To do - Going through the material below, please gather all lines with the word "parent" in them.

Supplied data -

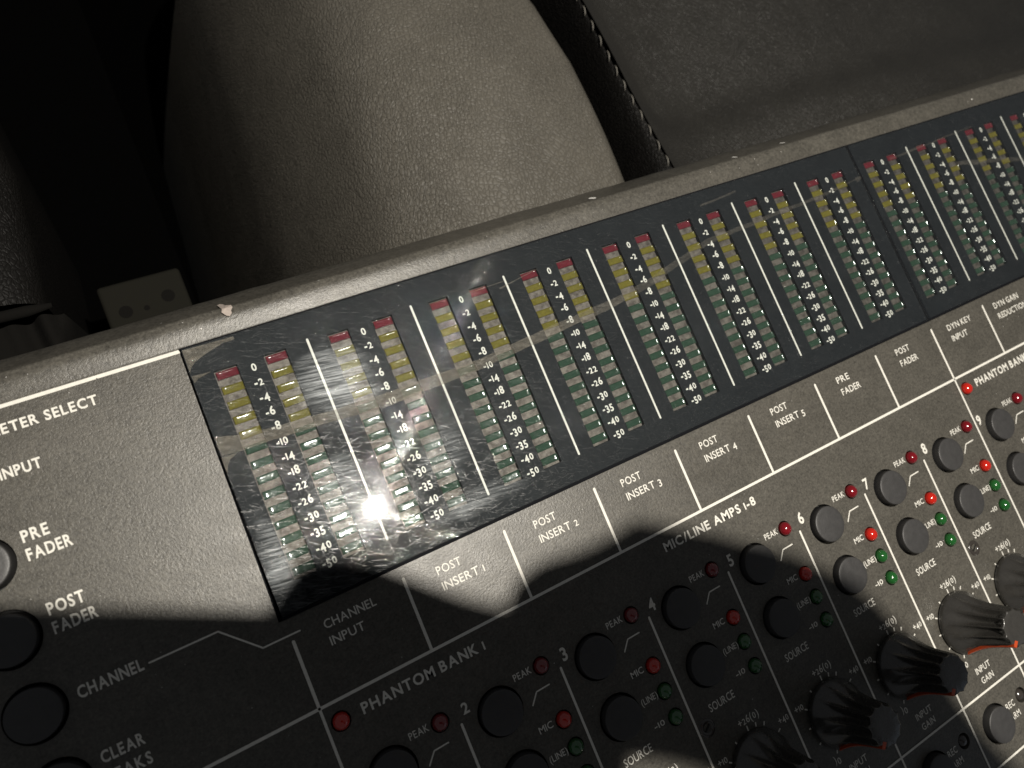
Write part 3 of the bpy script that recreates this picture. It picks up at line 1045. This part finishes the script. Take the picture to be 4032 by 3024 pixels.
left_c = empty("leather_cushion", (-4, 6, -4))
tag(left_c, "dim leather cushion at the far left edge, above a piped border", "leather cushion", "leather cushions behind the console")
OL = Vector((-4, 6, -4))
Ledge = [(3.2, -1.02), (4.65, -1.10), (5.5, -1.0), (6.28, -0.92), (8.0, -1.1)]
def cushion_left(k, v, t):
    kr = lerp_pts(Ledge, v)
    RR = 0.45
    if t < 0.5: x = -8 + (kr - RR + 8) * t / 0.5; z = 0
    elif t < 0.85:
        a = (t - .5) / .35 * math.pi / 2
        x = kr - RR + RR * math.sin(a); z = -RR * (1 - math.cos(a))
    else: x = kr; z = -RR - (t - .85) / .15 * 6
    z += HC - 0.5 - 0.35 * max(0, 5.0 - v) ** 2
    return (x - OL.x, v - OL.y, z - OL.z)
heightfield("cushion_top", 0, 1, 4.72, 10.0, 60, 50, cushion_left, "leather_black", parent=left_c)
P = [Vector((x, 4.60 + 0.02 * math.sin(x * 2), HC - 0.52)) - OL for x in [-8 + 7.0 * i / 30 for i in range(31)]]
V, F = tube(P, 0.06, 10)
link("piping", mesh("piping", V, F, "cloth_grey", True), parent=left_c)
def cloth(k, v, t):
    x = -6 + 5.12 * t + 0.10 * math.sin(v * 3)
    z = HC - 0.75 + 0.06 * math.sin(x * 14 + v) + 0.05 * math.sin(x * 23 + 2 * v) - 2.2 * max(0, t - 0.97) / 0.03
    return (x - OL.x, v - OL.y, z - OL.z)
heightfield("cushion_skirt", 0, 1, 2.6, 4.56, 160, 24, cloth, "cloth_grey", parent=left_c)

# pale plug block in the gap, the gap's shade put into its colour
def rbox(sx, sy, sz, r, n=4):
    bm = bmesh.new()
    bmesh.ops.create_cube(bm, size=1.0)
    for v in bm.verts: v.co = Vector((v.co.x * sx, v.co.y * sy, v.co.z * sz)) * S
    bmesh.ops.bevel(bm, geom=bm.edges[:], offset=r * S, segments=n, profile=0.5, affect='EDGES')
    me = bpy.data.meshes.new("b"); bm.to_mesh(me); bm.free()
    return me
plug = empty("plug_block", (-0.145, 4.62, -5.6))
tag(plug, "small pale block coloured as if in shade, with dark holes in the gap behind the console's left end", "plug")
me = rbox(0.98, 0.95, 2.4, 0.05)
o = link("plug_body", me, "plug_beige_shaded", parent=plug, loc=(0, 0, 1.2 + 0.0))
for dx, dy, r in ((0.26, 0.14, 0.07), (-0.26, 0.08, 0.07), (-0.02, 0.06, 0.03)):
    V, F = lathe([(r * 1.15, 0.0), (r, 0.002)], 20)
    link("socket_hole", mesh("socket_hole", V, F, "cloth_grey"), parent=plug, loc=(dx, dy, 2.401))
V, F = box(-14.0, 0.5, 2.0, 14.6, -6.4, -5.6)
shelf = link("under_shelf", mesh("under_shelf", V, F, "carpet_black"))
tag(shelf, kind="structure")

# ------------------------------------------------------------------ the phone and the hand that hold the camera: their shadow falls on the console
def CW(x, y, z):
    """camera-side frame: x right, y down, z forward, in strips"""
    return CP + CX * x + CY * y + CZ * z
phone = empty("mobile_phone", tuple(CW(1.5, 0.75, -0.25)))
tag(phone, "black mobile phone held flat above the console, its shadow across the lower left", "phone")
rot = Matrix((CX, -CY, -CZ)).transposed().to_4x4()
def cam_part(name, me, mat, parent, c):
    o = bpy.data.objects.new(name, me)
    COL.objects.link(o)
    o.parent = parent
    mw = rot.copy(); mw.translation = c * S - parent.location
    o.matrix_basis = mw
    if mat and not me.materials: me.materials.append(MATS[mat])
    return o
cam_part("phone_body", rbox(4.55, 2.42, 0.24, 0.09, 4), "phone_black", phone, CW(1.42, 0.78, -0.30))
V, F = lathe([(0.20, 0.0), (0.20, 0.05), (0.17, 0.06)], 24)
for dx, dy in ((0.0, 0.0), (0.0, 0.55), (0.5, 0.28)):
    if (dx, dy) == (0.0, 0.0): continue
    cam_part("phone_lens", mesh("phone_lens", V, F, "gasket_black", True), None, phone, CW(dx, dy, -0.20))

hand = empty("hand", tuple(CW(5.5, 1.0, -0.6)))
tag(hand, "right hand gripping the phone's end, its finger shadows on the console", "hand")
def skin_chain(name, chains, mat, parent, sub=2):
    verts, edges, rad = [], [], []
    for ch in chains:
        prev = None
        for item in ch:
            if isinstance(item, int): prev = item; continue
            p, r = item
            verts.append((CW(*p) * S) - parent.location); rad.append(r * 1.12 * S)
            if prev is not None: edges.append((prev, len(verts) - 1))
            prev = len(verts) - 1
    me = bpy.data.meshes.new(name)
    me.from_pydata(verts, edges, [])
    me.materials.append(MATS[mat])
    o = bpy.data.objects.new(name, me); COL.objects.link(o); o.parent = parent
    md = o.modifiers.new("skin", 'SKIN')
    md.use_smooth_shade = True
    sv = me.skin_vertices[0].data
    for i, r in enumerate(rad): sv[i].radius = (r, r)
    sv[0].use_root = True
    s = o.modifiers.new("sub", 'SUBSURF'); s.levels = sub; s.render_levels = sub
    return o
# 0: wrist root, 1: palm
skin_chain("hand_skin", [
    [((8.6, 3.4, -1.1), 0.85), ((7.3, 2.3, -1.0), 0.90), ((6.5, 1.35, -0.8), 0.74), ((5.55, 0.50, -0.6), 0.58), ((5.08, -0.20, -0.5), 0.64), ((4.60, -0.52, -0.5), 0.66), ((4.02, -0.52, -0.5), 0.47), ((3.60, -0.39, -0.5), 0.39), ((3.16, -0.40, -0.5), 0.36)],
    [5, ((3.9, -0.26, -0.66), 0.37), ((3.1, -0.17, -0.64), 0.36), ((2.55, -0.38, -0.62), 0.35), ((2.27, -0.48, -0.62), 0.34), ((2.02, -0.53, -0.62), 0.28)],
    [1, ((6.2, 2.2, -1.15), 0.48), ((4.9, 1.8, -1.0), 0.33), ((3.9, 1.5, -0.85), 0.30), ((3.0, 1.0, -0.75), 0.26)],
    [1, ((6.3, 2.8, -1.1), 0.42), ((5.1, 2.7, -0.95), 0.29), ((4.1, 2.3, -0.85), 0.26), ((3.4, 2.0, -0.75), 0.22)],
    [1, ((6.9, 2.9, -0.35), 0.45), ((5.7, 2.8, -0.10), 0.36), ((4.6, 2.3, -0.06), 0.31), ((3.8, 2.0, -0.06), 0.26)],
], "skin", hand)
skin_chain("sleeve", [[((8.1, 3.05, -1.1), 1.0), ((10.5, 5.0, -1.6), 1.3), ((14.0, 8.0, -2.4), 1.6)]], "sleeve_black", hand, 1)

Result -
heightfield("cushion_top", 0, 1, 4.72, 10.0, 60, 50, cushion_left, "leather_black", parent=left_c)
link("piping", mesh("piping", V, F, "cloth_grey", True), parent=left_c)
heightfield("cushion_skirt", 0, 1, 2.6, 4.56, 160, 24, cloth, "cloth_grey", parent=left_c)
o = link("plug_body", me, "plug_beige_shaded", parent=plug, loc=(0, 0, 1.2 + 0.0))
    link("socket_hole", mesh("socket_hole", V, F, "cloth_grey"), parent=plug, loc=(dx, dy, 2.401))
def cam_part(name, me, mat, parent, c):
    o.parent = parent
    mw = rot.copy(); mw.translation = c * S - parent.location
def skin_chain(name, chains, mat, parent, sub=2):
            verts.append((CW(*p) * S) - parent.location); rad.append(r * 1.12 * S)
    o = bpy.data.objects.new(name, me); COL.objects.link(o); o.parent = parent